Don’t neglect safeguarding the laundry room.
“Parents usually think about proofing their kitchens or bathrooms, but the laundry room is often overlooked,” Krehbiel said. “Much like many other household cleaning products, laundry pacs need to be handled with great care to prevent unintended exposure.”

Keep the products out of the reach of children between every load.
Don’t set aside a pac on the countertop that you plan to use next. Instead, after each use, close the container completely and immediately put products away in their appropriate storage location, preferably one with a cabinet safety latch. Tide’s new campaign includes a three-step reminder.

Put Poison Control’s number in your phone.
If you don’t have the number — 1 (800) 222-1222 — already saved in your phone in case of an emergency, do it now.

What Tide Is Doing

Making the packaging safer.
“We’ve undergone packaging modifications to address the safety concerns,” Krehbiel said. “The containers have more secure closures and are opaque, so the contents are not visible.”

In addition to hard-case tubs with three-point closures, the brand is also releasing Tide pacs in new child-guard zipper bags. “In our research, we learned that when consumers can easily open a package, they are more likely to close it properly,” she added. These packaging updates will be on shelves as soon as early May.

Making the pacs more durable.
Following rigorous testing, the pacs are meant to withstand the average squeezing pressure of a small child.

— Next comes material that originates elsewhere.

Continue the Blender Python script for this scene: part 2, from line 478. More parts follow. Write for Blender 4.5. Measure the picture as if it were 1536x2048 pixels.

Making the pacs less enticing to curious children.
Liquid laundry pacs are designed to dissolve in water, which makes the inside of a child’s mouth the worst place for them. Studies have shown that candy-colored pacs are no more attractive to small children as ones that are completely clear, so Proctor & Gamble has put its focus into adding, according to Krehbiel, “a bitter taste to the outer layer” of its pacs as an additional safeguarding measure. If the child bites one, they’ll likely spit it right out.